There’s nothing like finding love in an old hobby to fill copious amounts of free time. However, there is something to be said for the excitement of finding a new one and the joys and pitfalls of being a novice. Senior secondary education major Megan Lawlor has picked up her knitting needles during quarantine after learning to knit this past February. Learning the bulk of her knowledge from Youtube tutorials, the greatest lessons came from a lot of trial and effort. 

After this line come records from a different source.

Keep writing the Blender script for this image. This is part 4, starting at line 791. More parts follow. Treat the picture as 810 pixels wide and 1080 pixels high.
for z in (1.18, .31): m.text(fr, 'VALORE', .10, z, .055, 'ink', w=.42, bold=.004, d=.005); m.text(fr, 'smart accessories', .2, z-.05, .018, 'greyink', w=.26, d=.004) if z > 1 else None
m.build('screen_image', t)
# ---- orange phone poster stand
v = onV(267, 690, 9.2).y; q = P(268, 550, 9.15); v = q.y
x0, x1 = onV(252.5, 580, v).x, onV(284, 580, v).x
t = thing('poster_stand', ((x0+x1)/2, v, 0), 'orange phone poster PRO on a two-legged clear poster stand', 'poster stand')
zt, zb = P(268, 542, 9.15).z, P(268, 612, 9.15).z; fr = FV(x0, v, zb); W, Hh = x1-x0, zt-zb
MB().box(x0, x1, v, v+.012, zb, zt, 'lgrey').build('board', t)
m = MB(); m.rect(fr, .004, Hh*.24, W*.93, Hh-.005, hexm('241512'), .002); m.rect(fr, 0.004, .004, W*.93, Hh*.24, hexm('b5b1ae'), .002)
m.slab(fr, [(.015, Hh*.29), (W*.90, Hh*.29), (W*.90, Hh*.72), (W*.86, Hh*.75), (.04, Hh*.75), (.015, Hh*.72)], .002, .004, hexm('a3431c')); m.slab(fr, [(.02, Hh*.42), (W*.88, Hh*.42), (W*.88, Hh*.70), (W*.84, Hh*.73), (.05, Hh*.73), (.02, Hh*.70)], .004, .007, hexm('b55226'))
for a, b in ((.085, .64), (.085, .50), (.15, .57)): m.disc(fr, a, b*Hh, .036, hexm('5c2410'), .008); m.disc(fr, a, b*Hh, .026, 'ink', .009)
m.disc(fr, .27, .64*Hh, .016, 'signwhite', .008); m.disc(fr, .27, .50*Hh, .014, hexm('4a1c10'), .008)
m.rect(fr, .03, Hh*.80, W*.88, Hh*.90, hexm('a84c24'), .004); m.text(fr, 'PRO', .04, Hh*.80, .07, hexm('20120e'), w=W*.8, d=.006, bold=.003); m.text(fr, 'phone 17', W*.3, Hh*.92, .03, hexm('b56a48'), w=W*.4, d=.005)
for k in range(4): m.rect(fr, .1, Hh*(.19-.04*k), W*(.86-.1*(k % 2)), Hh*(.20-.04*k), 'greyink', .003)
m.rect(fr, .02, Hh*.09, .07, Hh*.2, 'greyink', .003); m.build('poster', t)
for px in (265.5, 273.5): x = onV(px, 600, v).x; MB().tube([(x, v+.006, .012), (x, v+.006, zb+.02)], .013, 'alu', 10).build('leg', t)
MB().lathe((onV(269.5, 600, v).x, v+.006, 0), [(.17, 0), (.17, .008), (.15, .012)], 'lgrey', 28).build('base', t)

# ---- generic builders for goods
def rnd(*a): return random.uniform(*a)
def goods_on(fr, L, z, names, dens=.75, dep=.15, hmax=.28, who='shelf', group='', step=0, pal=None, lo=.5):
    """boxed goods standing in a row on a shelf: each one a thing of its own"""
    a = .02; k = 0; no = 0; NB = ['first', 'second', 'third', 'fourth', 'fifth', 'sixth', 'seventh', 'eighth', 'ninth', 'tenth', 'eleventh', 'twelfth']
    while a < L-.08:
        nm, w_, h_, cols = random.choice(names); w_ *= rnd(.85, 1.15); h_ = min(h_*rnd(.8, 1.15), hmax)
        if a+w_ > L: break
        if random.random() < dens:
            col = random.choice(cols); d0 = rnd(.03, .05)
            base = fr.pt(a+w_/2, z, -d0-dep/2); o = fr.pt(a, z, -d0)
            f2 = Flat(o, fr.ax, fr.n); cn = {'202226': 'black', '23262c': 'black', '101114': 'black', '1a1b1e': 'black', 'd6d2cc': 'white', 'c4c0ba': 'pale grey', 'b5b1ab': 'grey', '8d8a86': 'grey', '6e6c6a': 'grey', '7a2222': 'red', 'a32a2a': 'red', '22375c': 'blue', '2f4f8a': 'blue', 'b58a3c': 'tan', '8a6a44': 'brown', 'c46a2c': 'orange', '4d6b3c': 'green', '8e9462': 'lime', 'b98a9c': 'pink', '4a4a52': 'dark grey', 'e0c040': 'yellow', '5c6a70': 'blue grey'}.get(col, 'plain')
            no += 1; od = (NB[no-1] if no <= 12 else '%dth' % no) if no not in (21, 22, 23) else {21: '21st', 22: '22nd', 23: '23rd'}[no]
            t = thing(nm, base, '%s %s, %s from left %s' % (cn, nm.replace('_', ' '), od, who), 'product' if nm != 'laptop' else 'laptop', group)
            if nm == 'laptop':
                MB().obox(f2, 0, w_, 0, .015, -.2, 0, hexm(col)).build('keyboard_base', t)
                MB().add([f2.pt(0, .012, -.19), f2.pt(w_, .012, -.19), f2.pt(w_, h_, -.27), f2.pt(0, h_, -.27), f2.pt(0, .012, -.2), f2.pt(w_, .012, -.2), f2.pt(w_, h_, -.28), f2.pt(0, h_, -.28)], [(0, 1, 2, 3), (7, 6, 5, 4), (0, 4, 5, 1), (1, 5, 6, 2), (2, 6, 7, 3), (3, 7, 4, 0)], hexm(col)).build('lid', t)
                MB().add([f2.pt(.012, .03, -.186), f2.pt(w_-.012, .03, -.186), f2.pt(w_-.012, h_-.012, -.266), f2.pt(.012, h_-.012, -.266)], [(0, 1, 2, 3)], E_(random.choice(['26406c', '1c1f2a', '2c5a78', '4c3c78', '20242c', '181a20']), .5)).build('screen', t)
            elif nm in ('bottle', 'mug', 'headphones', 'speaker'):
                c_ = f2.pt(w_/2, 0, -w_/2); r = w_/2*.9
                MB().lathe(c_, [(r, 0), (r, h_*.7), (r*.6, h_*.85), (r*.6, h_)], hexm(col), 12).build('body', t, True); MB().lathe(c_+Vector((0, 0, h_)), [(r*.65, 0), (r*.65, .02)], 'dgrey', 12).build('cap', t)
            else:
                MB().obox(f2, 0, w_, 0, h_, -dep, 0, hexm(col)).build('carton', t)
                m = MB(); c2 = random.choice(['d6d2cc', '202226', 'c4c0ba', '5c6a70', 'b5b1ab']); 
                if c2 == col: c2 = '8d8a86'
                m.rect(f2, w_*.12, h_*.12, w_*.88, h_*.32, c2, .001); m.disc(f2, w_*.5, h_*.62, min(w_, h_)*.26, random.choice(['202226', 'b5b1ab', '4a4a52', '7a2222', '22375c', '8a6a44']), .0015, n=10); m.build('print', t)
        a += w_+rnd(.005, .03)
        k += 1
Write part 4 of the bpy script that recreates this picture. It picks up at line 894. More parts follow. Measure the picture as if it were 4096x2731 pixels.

“Since I just learned to knit, I’ve basically only ever knitted during the quarantine so it’s given me the time to expand on my skills,” Lawlor said. “I also sew clothing so I’ve always been a fan of creating clothing from scratch. I love giving handmade gifts As corny as it sounds, there’s something special about spending time working on a gift for a loved one, especially if you can’t be with them physically.”

Lawlor learned how to knit in February and has honed her craft during quarantine. MEGAN LAWLOR/ COURTESY

Lawlor has found knitting to be a great activity to help pass the time in quarantine. She’s currently knitting a shawl for a costume she plans to wear next year at New York Comic Con, “assuming it still happens.” Her favorite project so far? The Harry Potter inspired sweaters she made for her and her sister.

“We both have always loved Harry Potter so it was only a matter of time until we got our own Weasley sweaters,” Lawlor said. “And after all, it’s much cheaper to make it than to buy them and this way I can customize them to fit us perfectly.”

Next time you find yourself wondering what to do next when the hours inside seem endless, take a note from these students– pick up a paint brush, get outdoors, or knit a garment for a friend. That last episode of Tiger King will still be there when you get back to Netflix.